◆ Directive
Tally every line of the listing where the string "scene" is found, and state the total alone.

◆ Source excerpt

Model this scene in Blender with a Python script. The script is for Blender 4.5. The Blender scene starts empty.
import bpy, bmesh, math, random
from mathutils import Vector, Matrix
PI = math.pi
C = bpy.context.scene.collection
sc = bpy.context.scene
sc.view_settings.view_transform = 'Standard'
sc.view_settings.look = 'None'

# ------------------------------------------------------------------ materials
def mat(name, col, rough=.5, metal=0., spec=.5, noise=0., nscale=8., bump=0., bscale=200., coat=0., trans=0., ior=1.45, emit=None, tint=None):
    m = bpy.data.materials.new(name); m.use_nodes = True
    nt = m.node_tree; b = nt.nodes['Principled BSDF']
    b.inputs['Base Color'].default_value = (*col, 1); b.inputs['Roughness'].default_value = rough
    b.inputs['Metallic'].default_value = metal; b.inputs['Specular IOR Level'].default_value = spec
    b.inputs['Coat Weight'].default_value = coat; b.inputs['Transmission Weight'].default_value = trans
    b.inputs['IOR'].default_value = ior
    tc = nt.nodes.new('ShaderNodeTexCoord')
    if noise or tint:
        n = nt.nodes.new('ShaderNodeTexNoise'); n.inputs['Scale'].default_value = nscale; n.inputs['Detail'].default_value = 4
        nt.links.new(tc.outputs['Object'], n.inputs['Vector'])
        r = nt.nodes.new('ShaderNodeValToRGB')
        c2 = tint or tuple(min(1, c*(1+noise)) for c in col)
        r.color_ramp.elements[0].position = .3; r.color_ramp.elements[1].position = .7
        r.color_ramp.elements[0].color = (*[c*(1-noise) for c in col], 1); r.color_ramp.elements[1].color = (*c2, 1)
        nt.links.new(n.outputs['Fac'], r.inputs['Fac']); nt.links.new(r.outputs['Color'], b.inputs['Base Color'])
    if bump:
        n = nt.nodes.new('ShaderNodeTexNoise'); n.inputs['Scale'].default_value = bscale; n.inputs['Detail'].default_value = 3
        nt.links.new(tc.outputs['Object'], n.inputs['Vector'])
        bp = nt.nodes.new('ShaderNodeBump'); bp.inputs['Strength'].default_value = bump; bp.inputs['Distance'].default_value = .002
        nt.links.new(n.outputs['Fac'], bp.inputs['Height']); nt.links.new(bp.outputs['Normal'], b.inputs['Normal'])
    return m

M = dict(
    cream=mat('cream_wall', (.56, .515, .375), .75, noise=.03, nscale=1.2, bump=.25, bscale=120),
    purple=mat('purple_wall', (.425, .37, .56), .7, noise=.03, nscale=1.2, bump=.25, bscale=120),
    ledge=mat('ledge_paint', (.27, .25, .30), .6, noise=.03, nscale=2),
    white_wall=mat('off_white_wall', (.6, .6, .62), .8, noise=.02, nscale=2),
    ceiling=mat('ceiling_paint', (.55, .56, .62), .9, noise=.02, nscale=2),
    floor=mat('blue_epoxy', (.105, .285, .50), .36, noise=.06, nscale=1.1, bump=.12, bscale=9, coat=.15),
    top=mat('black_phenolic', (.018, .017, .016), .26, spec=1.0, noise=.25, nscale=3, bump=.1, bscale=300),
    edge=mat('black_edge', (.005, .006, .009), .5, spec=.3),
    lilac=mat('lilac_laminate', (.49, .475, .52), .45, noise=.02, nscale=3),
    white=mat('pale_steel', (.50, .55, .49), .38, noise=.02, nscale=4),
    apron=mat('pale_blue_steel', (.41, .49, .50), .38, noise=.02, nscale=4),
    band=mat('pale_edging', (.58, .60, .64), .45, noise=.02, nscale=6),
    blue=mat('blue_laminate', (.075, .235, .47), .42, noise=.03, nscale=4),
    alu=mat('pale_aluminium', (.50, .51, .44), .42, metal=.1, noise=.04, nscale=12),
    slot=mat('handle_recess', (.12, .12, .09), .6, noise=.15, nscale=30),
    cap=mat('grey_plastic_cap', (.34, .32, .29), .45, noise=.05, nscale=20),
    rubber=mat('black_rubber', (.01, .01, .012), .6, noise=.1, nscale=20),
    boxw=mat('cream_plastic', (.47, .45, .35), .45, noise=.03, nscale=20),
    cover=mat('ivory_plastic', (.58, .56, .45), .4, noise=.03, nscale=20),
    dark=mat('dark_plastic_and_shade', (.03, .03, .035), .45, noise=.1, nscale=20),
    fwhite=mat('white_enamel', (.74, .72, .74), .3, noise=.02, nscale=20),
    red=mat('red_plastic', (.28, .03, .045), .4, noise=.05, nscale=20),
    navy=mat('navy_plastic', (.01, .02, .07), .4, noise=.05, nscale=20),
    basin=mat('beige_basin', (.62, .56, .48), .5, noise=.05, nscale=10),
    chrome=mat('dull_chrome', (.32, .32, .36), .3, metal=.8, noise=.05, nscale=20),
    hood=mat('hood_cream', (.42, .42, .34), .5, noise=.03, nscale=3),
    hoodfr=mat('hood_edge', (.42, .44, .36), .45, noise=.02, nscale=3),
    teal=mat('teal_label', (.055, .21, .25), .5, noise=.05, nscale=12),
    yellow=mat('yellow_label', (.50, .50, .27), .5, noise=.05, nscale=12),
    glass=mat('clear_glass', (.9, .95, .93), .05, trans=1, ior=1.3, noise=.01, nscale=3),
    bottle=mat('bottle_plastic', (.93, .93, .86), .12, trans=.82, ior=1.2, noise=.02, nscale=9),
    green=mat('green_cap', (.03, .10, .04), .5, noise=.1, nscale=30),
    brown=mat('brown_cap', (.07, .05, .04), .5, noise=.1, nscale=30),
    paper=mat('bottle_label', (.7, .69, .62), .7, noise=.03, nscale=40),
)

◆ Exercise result
3